CPI Preview: Tariffs Set to Show Broad Inflation Pressure, But Fed's Rate Cut Hinges on One Thing
The July CPI is set to be released today. Following the “fabricated” nonfarm payrolls scandal that rattled markets, investors’ main concern is whether this inflation report will also deliver surprises
The July CPI is set to be released today. Following the “fabricated” nonfarm payrolls scandal that rattled markets, investors’ main concern is whether this inflation report will also deliver surprises. It is already puzzling that inflation has come in at or below expectations for six consecutive months this year. Whether unreliable jobs data will spill over into inflation reporting remains uncertain. On the other hand, if inflation stays within a manageable range, the weakness in the labor market will likely force the Fed to cut rates. With three loyal Trump allies on the FOMC, Powell may have little choice but to follow the president’s lead. This CPI report carries exceptional significance.
Market forecasts call for July CPI to rise 2.8% year-over-year, up 1 percentage point from last month, and increase 0.2% month-over-month. The Fed’s preferred measure, core CPI (excluding food and energy), is expected to rise 3% YoY and 0.3% MoM.
“The July CPI will bring further signs of higher tariffs pushing up prices,” Wells Fargo economist Sarah House wrote. “It is still early in the price adjustment process to see how higher import taxes will ultimately be distributed between the end-customer, domestic sellers and foreign exporters.”
“We are tactically bullish as we see this week’s macro data (Retail Sales, CPI, PPI, Jobless Claims) remaining supportive of the bull case, with earnings likely to maintain their positive trend,” JPMorgan’s trading desk wrote.
“If the inflation increases are more gradual, then the market is likely to remain unbothered unless or until we get to a level that would make a rate hike a credible threat.”
JPMorgan noted that if core CPI rises less than 0.30% MoM (35% probability), the S&P 500 could gain at least 0.75%, with upside of up to 2%. If the increase is between 0.30% and 0.35% (35% probability), the S&P may trade in a range from flat to +0.75%. But if core CPI tops 0.40% (5% probability), the index could drop more than 2%.
Markets are already positioned for a September rate cut, awaiting confirmation from this CPI report. FedWatch data shows an 84% probability of a 25-basis-point cut at the September meeting, with a 16% chance of no change.
Category breakdown:
While tariffs are slowing economic growth and OPEC+ is boosting production, oil prices were volatile in July. According to EIA data, average U.S. retail gasoline prices fell 0.8% MoM in June to $3.25 per gallon, down 10% YoY. Highway diesel prices and jet fuel prices, however, rose 5% and 7% MoM, respectively.

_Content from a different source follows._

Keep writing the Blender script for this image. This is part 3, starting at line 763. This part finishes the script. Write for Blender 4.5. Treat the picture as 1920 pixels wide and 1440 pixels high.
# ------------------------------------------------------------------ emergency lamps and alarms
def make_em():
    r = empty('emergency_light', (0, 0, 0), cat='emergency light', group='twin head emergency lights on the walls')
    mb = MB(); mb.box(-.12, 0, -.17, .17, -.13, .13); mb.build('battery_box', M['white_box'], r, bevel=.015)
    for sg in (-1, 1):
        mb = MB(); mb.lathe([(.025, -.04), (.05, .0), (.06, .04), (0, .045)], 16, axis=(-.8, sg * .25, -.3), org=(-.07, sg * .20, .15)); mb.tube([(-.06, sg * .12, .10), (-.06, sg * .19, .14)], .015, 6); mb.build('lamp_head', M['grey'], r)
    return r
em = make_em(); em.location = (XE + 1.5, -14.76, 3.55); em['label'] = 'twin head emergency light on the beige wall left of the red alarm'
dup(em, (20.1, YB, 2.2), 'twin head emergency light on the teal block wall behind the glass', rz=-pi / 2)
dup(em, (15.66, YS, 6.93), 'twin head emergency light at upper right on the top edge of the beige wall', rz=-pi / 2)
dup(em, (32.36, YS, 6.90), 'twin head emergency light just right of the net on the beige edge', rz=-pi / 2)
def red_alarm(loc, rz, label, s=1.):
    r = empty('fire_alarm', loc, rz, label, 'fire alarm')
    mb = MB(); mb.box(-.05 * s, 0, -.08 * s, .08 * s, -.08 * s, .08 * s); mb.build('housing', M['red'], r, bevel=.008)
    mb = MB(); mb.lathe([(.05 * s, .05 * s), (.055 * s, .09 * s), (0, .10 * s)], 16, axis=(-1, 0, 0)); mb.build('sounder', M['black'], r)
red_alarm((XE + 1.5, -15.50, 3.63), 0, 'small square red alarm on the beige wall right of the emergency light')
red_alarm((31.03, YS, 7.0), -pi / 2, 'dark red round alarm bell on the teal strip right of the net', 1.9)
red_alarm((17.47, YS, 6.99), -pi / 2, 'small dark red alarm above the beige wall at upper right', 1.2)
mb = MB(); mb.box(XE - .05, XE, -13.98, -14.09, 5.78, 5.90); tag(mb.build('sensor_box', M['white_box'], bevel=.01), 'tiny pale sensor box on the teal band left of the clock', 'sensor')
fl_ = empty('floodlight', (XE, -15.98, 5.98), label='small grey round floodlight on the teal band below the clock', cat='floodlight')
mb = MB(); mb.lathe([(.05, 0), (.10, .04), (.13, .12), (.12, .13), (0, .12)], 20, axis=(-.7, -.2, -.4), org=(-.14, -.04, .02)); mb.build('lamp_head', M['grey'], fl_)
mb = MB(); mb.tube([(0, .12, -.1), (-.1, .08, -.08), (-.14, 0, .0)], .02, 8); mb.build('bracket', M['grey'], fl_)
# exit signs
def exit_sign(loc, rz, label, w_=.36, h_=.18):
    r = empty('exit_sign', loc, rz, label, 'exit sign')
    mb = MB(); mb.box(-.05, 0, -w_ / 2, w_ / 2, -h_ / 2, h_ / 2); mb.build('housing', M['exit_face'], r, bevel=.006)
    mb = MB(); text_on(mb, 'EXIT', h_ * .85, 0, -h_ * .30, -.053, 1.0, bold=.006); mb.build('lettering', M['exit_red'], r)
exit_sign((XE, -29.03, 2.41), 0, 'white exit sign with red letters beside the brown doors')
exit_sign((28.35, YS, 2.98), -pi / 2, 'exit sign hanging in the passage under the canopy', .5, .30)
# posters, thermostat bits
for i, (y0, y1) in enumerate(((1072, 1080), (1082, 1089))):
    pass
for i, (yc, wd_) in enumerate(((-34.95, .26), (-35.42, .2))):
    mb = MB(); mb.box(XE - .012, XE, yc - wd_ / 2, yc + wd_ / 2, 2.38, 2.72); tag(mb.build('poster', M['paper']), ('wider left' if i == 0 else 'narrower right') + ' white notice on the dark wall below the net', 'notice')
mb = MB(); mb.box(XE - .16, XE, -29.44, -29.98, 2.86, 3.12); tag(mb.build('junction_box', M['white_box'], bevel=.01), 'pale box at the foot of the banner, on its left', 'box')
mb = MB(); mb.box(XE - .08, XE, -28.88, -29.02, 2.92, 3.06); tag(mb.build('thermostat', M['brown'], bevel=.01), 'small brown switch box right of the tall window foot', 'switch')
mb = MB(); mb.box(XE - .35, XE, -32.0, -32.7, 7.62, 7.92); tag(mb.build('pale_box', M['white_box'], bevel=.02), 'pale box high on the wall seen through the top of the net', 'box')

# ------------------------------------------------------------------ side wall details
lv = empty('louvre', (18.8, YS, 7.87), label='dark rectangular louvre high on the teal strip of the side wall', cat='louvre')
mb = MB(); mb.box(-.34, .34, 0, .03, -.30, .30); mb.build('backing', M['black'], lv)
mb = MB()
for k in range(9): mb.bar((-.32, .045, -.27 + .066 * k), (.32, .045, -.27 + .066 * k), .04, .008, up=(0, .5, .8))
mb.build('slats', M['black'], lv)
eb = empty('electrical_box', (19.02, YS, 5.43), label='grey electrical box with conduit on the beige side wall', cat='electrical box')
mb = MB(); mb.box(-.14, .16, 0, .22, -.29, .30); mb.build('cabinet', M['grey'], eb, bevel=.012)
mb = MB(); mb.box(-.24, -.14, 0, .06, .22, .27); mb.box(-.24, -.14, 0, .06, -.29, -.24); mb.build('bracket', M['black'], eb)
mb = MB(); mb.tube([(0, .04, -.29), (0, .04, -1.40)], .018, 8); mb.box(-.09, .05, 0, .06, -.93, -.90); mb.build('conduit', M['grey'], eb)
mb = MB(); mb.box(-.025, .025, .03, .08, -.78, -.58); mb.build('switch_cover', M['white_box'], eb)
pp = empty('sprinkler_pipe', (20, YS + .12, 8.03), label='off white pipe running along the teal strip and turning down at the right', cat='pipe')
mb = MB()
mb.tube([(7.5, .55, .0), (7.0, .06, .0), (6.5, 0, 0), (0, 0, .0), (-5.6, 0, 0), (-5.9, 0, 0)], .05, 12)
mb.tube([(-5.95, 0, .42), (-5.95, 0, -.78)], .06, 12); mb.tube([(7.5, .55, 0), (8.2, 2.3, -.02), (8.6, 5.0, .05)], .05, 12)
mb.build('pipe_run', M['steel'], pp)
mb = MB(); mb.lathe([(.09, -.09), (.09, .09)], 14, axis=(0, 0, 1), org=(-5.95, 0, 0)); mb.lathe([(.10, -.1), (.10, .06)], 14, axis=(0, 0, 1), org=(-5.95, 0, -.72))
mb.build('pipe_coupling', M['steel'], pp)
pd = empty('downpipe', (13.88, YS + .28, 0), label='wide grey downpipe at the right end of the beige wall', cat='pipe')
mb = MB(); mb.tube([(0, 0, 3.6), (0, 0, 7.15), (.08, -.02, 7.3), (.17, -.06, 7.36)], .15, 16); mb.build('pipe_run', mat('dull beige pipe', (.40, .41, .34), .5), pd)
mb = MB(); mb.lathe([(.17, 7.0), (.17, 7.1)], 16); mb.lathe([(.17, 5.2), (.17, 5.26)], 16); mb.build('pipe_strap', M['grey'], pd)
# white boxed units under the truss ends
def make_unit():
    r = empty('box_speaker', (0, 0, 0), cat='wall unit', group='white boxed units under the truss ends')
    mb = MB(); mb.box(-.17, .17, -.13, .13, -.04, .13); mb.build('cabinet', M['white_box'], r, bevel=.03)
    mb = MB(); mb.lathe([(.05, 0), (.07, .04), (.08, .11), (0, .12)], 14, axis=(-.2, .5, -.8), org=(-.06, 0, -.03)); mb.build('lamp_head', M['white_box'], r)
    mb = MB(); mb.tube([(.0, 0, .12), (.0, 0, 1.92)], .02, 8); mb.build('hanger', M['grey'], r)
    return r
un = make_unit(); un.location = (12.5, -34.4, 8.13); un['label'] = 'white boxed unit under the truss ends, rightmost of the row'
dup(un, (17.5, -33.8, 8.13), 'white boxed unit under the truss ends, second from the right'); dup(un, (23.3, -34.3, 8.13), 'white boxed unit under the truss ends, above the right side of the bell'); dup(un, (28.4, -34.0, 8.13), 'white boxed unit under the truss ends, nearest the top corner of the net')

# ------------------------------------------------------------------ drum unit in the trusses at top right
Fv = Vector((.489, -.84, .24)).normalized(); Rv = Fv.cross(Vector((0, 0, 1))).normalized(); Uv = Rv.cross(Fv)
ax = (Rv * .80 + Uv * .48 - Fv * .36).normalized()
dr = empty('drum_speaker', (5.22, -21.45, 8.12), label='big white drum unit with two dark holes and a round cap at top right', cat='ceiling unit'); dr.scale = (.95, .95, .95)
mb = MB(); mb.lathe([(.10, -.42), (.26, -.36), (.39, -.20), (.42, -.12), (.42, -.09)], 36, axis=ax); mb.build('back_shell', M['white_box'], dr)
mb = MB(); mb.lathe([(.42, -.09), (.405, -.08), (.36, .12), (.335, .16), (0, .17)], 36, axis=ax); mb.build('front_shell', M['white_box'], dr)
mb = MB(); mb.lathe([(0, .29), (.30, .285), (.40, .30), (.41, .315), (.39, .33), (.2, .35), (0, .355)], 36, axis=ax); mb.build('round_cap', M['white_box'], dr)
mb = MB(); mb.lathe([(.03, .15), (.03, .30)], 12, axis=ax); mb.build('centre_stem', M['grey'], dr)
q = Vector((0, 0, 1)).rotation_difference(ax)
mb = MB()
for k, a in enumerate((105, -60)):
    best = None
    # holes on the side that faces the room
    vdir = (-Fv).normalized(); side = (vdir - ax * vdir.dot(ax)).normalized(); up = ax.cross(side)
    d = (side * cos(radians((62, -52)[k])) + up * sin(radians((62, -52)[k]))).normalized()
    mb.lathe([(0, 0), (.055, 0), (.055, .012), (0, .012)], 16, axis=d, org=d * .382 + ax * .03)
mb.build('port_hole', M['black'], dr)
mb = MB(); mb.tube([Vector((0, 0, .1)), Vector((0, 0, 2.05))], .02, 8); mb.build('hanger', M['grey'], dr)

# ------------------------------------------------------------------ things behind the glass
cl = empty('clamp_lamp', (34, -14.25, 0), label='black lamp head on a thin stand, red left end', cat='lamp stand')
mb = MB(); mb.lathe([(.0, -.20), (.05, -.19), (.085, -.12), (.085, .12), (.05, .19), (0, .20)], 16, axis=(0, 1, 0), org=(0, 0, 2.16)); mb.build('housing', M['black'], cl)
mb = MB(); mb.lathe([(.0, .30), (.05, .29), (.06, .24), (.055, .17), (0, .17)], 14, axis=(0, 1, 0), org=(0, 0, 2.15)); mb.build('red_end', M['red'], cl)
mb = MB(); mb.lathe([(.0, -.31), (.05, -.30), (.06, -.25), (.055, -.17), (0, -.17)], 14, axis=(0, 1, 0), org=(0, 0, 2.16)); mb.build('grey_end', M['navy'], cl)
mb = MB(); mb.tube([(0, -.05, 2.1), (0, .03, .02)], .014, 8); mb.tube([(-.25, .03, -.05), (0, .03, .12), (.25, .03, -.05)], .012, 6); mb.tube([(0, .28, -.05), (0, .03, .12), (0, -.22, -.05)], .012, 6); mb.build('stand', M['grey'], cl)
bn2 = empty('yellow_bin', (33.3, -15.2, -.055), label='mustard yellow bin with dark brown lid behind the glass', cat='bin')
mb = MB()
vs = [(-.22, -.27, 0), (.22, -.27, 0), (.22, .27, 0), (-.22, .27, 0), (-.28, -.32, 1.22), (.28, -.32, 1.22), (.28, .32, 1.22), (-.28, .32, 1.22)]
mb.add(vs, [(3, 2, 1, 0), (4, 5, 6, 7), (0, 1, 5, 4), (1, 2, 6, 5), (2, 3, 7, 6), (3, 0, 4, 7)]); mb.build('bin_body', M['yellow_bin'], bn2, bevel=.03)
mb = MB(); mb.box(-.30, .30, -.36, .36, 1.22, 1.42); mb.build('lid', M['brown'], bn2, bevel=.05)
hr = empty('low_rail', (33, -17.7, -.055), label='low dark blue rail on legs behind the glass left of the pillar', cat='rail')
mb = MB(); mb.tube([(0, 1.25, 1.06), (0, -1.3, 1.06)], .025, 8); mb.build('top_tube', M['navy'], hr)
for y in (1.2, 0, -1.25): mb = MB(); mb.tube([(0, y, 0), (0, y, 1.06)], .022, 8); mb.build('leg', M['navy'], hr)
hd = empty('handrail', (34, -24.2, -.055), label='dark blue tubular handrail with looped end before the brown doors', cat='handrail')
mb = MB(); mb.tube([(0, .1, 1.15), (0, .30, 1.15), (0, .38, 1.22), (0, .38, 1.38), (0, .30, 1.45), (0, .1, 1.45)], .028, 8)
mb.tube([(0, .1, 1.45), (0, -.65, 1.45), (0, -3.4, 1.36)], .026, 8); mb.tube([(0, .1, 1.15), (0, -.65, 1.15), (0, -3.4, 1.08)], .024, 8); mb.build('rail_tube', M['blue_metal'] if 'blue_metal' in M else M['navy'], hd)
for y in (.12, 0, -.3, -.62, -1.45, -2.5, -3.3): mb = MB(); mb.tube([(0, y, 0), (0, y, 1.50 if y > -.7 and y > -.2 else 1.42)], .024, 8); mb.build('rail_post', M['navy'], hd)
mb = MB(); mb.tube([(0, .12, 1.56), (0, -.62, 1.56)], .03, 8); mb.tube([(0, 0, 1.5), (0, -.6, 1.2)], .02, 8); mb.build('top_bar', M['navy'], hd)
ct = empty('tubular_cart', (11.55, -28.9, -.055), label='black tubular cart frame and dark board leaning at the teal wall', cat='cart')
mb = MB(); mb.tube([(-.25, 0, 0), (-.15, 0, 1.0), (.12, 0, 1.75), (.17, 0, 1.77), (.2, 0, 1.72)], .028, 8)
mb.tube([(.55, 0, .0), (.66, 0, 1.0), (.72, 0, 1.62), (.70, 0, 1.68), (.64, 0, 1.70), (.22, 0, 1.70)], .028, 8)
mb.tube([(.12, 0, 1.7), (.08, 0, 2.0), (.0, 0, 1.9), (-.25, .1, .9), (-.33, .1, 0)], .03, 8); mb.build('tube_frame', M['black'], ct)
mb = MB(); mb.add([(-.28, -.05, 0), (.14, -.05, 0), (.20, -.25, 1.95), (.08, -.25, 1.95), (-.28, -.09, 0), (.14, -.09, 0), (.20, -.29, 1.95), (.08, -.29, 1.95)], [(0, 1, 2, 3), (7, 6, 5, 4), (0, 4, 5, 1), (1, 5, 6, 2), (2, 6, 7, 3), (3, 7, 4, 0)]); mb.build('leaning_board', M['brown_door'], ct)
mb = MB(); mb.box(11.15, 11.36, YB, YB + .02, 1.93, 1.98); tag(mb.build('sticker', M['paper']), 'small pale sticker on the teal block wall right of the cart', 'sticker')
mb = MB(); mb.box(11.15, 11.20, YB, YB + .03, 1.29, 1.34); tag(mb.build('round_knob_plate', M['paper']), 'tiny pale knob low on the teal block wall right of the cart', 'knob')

Food prices, after accelerating by 0.3% MoM in June, will be closely watched. While the U.S. is largely self-sufficient in food production, it still imports significant quantities of fish, vegetables, fruit, coffee, and other goods. With the effective tariff rate on imported food now at 7% (vs. 2% a year ago), further pass-through to food prices is possible. This raises the question of whether the tariff-driven impact on goods inflation will be a one-off or a more prolonged process.
Energy and food will play a smaller role in this CPI reading, but tariff effects on core inflation will become more apparent.
Apparel is likely to face broader tariff impacts, as most garments are produced in China, Vietnam, Indonesia, and other countries, subject to tariffs ranging from 10% to 30%. This category swung from a 0.4% MoM decline to a 0.4% gain in June, suggesting further upward pressure this time.
Housing remains the key driver of inflation, with a weight of over one-third in CPI and the largest component of core CPI. Although less affected by tariffs, this category has posted MoM gains of at least 0.2% for the past seven months.
The national median rent for a one-bedroom apartment in July was $1,520, flat MoM, while the median for a two-bedroom unit was $1,905, down 0.3% MoM, according to rental platform Zumper. On a YoY basis, they fell 0.7% and 0.3%, respectively.
“Even with ongoing economic uncertainty, the U.S. rental market continues to demonstrate striking resilience,” said Zumper CEO Anthemos Georgiades. “While the national rent rates are slightly down from last year, that softness is misleading. In the context of a historic wave of new supply, the limited decline in rents is a strong indicator of how powerful renter demand remains.”
Overall, this CPI report will highlight the broader reach of tariff impacts — across energy, food, autos, apparel, and more. Consensus expectations suggest these effects will remain modest. If CPI stays in line with forecasts, a September rate cut will be nearly assured, signaling that tariffs are having only a limited effect on overall inflation — a scenario likely to boost risk appetite. Still, given that the BLS has already stumbled with the nonfarm payrolls data, there’s reason to remain alert for another surprise.